Swim lessons

I’ve never taken swim lessons, and to my recollection my older brother was the only one of my siblings that did.  The little I knew of how to swim as a child I learned from him.  We didn’t have the opportunity to swim very often, but I remember the times we were taken to the public swimming pool in our area.  We’ve often laughed and given our mother a hard time as her last words before letting us out of the car were not “Be careful” or “Take care of each other”.  They were “DON’T LOSE THE TOWELS!”  She obviously believed enough in our abilities or those of the life guards to not be overly concerned about our drowning.

The phrase “sink or swim” was on my mind today.  It means to succeed or fail based on your own abilities.  It’s often applied to challenging situations that people face where they will have a limited amount of time to use their skills and either succeed or face failure.  Once trained in areas of knowledge or skill, it is expected they will be put to the test.  Those with competitive natures enjoy the challenge of the test and use it to develop even further.  The world teaches us a lot about self-reliance, self-confidence, and self-discipline through the “sink or swim” mindset.

There’s nothing wrong with good, hard work to reach our goals and to accomplish our dreams.  However, if we’re not careful, we try to take the world’s way of thinking and doing and apply it to our spiritual lives, rather than the other way around.  When life brings a struggle, a storm, we very quickly begin to look at ourselves to see what we can do or how well we are equipped to handle it.  Our minds immediately go into the “what am I going to do?” mode and we try not to panic. Drawing on all the knowledge and skills we possess, we begin to work as hard as we can in our own efforts to fix the problems or find the nearest shelter to escape the storm.

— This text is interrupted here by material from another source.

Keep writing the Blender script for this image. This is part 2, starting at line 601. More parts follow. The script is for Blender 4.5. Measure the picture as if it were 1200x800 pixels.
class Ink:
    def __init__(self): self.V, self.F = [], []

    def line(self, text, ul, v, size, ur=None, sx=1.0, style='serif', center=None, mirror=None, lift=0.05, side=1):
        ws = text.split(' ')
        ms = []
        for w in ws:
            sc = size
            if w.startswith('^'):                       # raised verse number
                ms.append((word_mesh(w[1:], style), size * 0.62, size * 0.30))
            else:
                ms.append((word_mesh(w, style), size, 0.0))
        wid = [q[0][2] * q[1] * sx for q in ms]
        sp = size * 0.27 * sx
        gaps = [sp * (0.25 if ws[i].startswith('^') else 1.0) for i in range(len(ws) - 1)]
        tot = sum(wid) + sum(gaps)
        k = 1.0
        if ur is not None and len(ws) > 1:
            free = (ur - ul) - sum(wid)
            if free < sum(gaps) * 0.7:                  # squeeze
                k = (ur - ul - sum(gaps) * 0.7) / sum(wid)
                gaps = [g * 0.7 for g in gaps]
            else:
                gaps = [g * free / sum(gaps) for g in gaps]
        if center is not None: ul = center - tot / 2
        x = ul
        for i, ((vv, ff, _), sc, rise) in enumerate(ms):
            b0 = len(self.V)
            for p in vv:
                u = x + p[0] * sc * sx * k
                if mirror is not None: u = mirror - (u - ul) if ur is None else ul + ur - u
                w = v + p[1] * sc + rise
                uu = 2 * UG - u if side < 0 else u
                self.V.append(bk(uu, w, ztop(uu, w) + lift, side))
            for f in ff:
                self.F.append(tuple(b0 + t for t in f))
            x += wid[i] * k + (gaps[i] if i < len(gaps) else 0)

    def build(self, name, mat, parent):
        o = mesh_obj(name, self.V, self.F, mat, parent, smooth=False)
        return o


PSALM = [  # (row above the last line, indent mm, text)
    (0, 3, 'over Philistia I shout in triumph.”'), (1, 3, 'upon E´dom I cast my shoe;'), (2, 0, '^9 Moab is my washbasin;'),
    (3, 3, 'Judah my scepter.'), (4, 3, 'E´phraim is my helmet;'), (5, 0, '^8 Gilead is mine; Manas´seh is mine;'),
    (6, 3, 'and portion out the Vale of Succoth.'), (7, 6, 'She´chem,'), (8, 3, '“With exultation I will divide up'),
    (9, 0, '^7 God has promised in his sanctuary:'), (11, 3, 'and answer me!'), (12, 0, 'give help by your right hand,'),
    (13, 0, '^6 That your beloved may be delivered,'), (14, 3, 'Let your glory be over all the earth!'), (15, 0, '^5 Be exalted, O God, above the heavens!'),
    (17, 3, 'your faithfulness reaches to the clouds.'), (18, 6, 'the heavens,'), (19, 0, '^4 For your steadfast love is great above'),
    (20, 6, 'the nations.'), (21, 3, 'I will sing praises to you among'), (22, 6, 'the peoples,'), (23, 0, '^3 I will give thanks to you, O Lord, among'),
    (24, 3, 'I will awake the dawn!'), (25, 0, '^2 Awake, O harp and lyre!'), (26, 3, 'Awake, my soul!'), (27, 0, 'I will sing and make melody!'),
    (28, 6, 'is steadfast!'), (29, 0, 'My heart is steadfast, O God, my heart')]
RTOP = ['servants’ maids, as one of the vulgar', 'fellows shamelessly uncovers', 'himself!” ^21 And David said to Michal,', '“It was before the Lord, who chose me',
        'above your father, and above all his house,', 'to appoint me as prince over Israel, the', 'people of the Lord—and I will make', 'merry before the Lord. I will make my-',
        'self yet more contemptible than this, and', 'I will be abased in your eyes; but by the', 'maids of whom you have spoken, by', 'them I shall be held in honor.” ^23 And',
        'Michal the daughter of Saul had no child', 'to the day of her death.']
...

I am reminded of Peter when he stepped out of the boat to walk on the water towards Jesus (Matthew 14).  We are all familiar with the story – a storm was raging and Peter saw Jesus miraculously walking towards them on the water.  He asked Jesus to command him to come out on the water to Him.  Jesus did what Peter asked and Peter was doing fine until he began to pay more attention to the storm than to Jesus.  As long as he focused on Jesus, he could successfully do exactly what Jesus had told him to do:  Come.  But even when he began to sink, Jesus didn’t say “Peter, just start swimming!  You can still get to me.  You’re a fisherman, you’ve been around water all your life – you should know how to swim!  You can do it, keep trying!”  Jesus knew that Peter would never be able to get to Him by his own efforts.  He immediately reached out and caught him.

And I would dare say that most of us, as believers, truly do look to Jesus when the storms of life are raging all around us.  We are confident that He is there and able to help us.  But what about when there’s peace in our lives?  When things are going good and we don’t feel like we’re about to drown?  Do we think we can handle it on our own?  Do we see Jesus as the lifeguard, only needed when circumstances demand more from us than our own efforts can support?

Acts 17:28 says “In Him we live and move and have our being…”  Are we living our lives as if we have any capabilities that didn’t come from God?  Are we acknowledging that we can do nothing without Him – His strength, His help, His power?  Why wait til there’s a storm?  What could He do with us in our everyday lives if we depended on Him for everything??  He’s not just the lifeguard that will save us before we drown.  He is the one Who is calling us just like He called Peter and the other disciples – He wants to use us to change the world!!  When we begin to take this spiritual truth and apply it to our lives in every area, we are in position for God to do the impossible!

He’s not giving us swim lessons.  He’s calling us to Him and saying “Watch what I can do with you if you keep looking at Me!”